The receivers 51, 52 are combined with the demodulation circuits 53, 54 and the data acquisition system 55 for data sent to the CPU 72. The acquisition system 55 is combined with the audio amplifier 56 which drives the loudspeaker 57 in such a way that audio messages can be received in combination with the voice channel described above.
The CPU 72 uses the timer unit 80 to control the whole operation of the system.
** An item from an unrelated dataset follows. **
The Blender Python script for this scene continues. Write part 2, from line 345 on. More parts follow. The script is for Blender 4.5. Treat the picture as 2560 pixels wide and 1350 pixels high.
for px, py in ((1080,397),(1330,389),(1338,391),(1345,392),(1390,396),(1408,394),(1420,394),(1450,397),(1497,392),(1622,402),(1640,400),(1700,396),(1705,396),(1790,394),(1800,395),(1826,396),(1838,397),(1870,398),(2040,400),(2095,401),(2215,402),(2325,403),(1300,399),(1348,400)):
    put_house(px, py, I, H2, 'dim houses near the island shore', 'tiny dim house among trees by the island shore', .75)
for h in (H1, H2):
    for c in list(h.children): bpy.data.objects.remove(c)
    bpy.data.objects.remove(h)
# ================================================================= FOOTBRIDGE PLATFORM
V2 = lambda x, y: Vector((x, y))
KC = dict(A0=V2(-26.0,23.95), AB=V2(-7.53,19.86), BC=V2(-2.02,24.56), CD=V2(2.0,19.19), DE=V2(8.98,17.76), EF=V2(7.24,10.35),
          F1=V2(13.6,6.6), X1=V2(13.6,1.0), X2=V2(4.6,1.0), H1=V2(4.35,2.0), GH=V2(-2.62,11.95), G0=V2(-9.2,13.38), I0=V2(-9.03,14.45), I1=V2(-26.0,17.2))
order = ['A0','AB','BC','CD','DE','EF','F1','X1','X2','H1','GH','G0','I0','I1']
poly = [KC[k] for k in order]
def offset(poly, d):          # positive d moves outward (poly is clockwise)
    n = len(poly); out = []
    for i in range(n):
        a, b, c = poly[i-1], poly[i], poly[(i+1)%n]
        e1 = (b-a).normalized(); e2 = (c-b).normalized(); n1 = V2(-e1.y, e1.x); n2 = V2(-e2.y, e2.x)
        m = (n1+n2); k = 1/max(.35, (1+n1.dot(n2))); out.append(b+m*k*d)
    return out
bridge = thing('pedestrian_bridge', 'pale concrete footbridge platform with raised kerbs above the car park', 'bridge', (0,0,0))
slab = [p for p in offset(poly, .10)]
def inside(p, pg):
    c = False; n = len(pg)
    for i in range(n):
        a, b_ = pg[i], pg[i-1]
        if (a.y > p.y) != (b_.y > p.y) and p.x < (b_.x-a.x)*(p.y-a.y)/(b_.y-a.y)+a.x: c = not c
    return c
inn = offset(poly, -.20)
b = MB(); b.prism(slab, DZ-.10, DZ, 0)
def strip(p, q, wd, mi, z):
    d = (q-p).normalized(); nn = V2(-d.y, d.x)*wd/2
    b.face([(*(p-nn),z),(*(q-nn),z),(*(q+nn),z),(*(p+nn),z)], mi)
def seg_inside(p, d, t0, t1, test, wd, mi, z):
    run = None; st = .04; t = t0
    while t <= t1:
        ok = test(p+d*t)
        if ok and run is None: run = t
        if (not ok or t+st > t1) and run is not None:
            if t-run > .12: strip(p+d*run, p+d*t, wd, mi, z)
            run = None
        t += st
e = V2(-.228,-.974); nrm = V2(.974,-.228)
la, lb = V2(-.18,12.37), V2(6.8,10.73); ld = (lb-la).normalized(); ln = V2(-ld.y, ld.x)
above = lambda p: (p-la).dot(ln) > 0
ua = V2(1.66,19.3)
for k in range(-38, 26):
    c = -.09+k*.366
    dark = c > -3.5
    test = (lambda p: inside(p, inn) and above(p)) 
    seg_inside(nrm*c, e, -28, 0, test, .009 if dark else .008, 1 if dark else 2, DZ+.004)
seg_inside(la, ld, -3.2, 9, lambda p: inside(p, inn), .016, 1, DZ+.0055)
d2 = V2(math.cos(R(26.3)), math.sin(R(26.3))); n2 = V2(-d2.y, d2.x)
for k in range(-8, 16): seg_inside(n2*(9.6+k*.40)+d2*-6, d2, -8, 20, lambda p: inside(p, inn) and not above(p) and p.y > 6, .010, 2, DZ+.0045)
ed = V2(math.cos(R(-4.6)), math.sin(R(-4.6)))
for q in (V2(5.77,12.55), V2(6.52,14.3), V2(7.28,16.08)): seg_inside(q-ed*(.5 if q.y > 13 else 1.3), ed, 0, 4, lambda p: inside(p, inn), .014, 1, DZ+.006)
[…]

It is connected to the operating controls, such as the start key 66, the stop key 67, the new cycle key 68, the OK lamp 69 and the alarm lamp 70 and acoustic warning device 71.
The CPU 72 is also connected to the alphanumeric display 73 and the keyboard 74 which the operator uses to read and enter the data relating to operation.
The CPU 72 is connected to various stores shown schematically as the archive store unit 76, which contains the database, the message store 77, which contains the pre-recorded messages, the program store 78, which contains the system firmware and software, and the geographical data and BTS store 79, which contains data relating to the active operators, BTS, frequencies, etc.
The data in the database can be extracted from the equipment by means of a flash card 75 or other storage medium. These data can be used for statistical analysis by the safety services.
The equipment includes the power supply 82, with the power switch 83 and the ON lamp 81.